Republican Chaos: Trump's Ballroom Is Dead, And His Battleships Might Be Sunk
House and Senate Republicans are livid with Trump and (finally) asserting their power. Trump's ballroom money is dead. The weaponization fund is toast, and money for his battleships could be next.
Three days before Christmas in 2025, when the American people were busy with the holidays, the president announced that he was seeking money from Congress to build a new class of battleships that would, to no one’s surprise, be named after Donald Trump.
Here is how the official press release described these ships:
These new battleships will stand as the centerpiece of the Navy’s Golden Fleet initiative and will be the first of its kind providing dominant firepower and a decisive advantage over adversaries by integrating the most advanced deep-strike weapons of today with the revolutionary systems of the years ahead.

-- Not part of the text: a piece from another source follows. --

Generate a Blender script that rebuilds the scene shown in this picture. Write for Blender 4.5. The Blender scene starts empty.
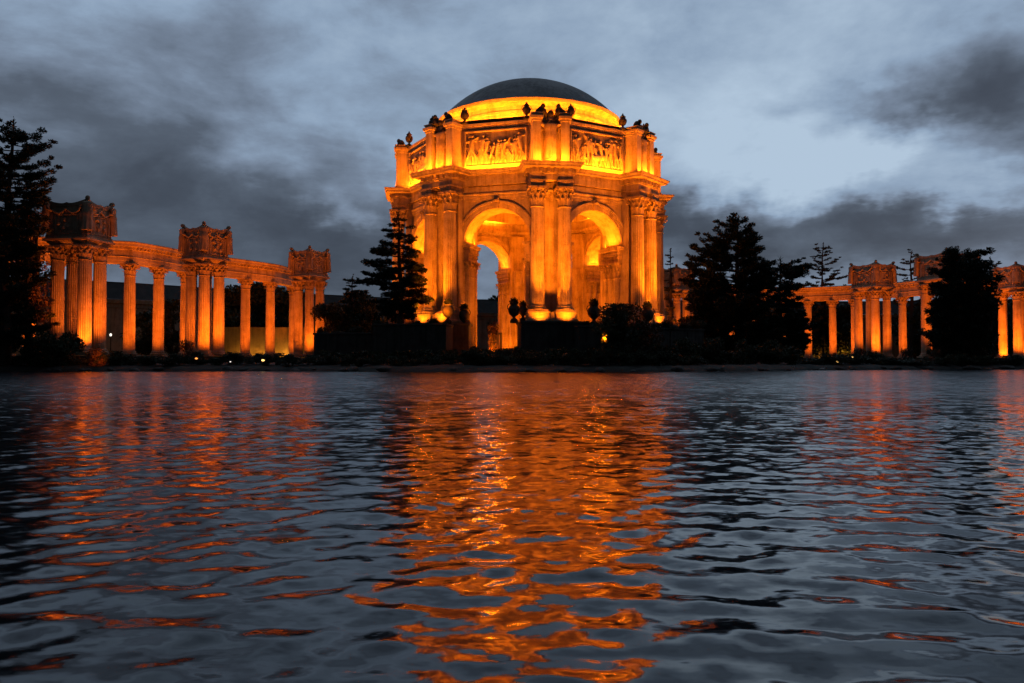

Engineered to outmatch any foreign adversary, the new battleship class will be the centerpiece of naval power. At triple the size of an Arleigh Burke-class destroyer, its massive frame provides superior firepower, larger missile magazines, and the capability to launch Conventional Prompt Strike hypersonic missiles and the Surface Launch Cruise Missile-Nuclear.
The Trump class will be capable of operating in a traditional Integrated Air and Missile Defense role with a Carrier Strike Group or commanding its own Surface Action Group for Surface and Anti-Submarine Warfare efforts in addition to delivering long range hypersonic strategic fires and quarterbacking the operations of an entire fleet as the central command control node.
A few months later, Trump launched a war with Iran that demonstrated how much the United States military was not prepared for drone warfare. The US has not released an official estimate of the cost of the war, but Americans spent billions on expensive traditional military equipment while Iran has inflicted damage with much cheaper drones.
The new ships are another Trump vanity project that could have been funded if the president had not enraged Senate Republicans by jeopardizing their majority with his corruption and revenge tour that has ousted three of their members.
It is getting ugly for Trump, and now Republicans in the House and Senate who are trying to save their jobs are looking at not funding his Trump class of ships.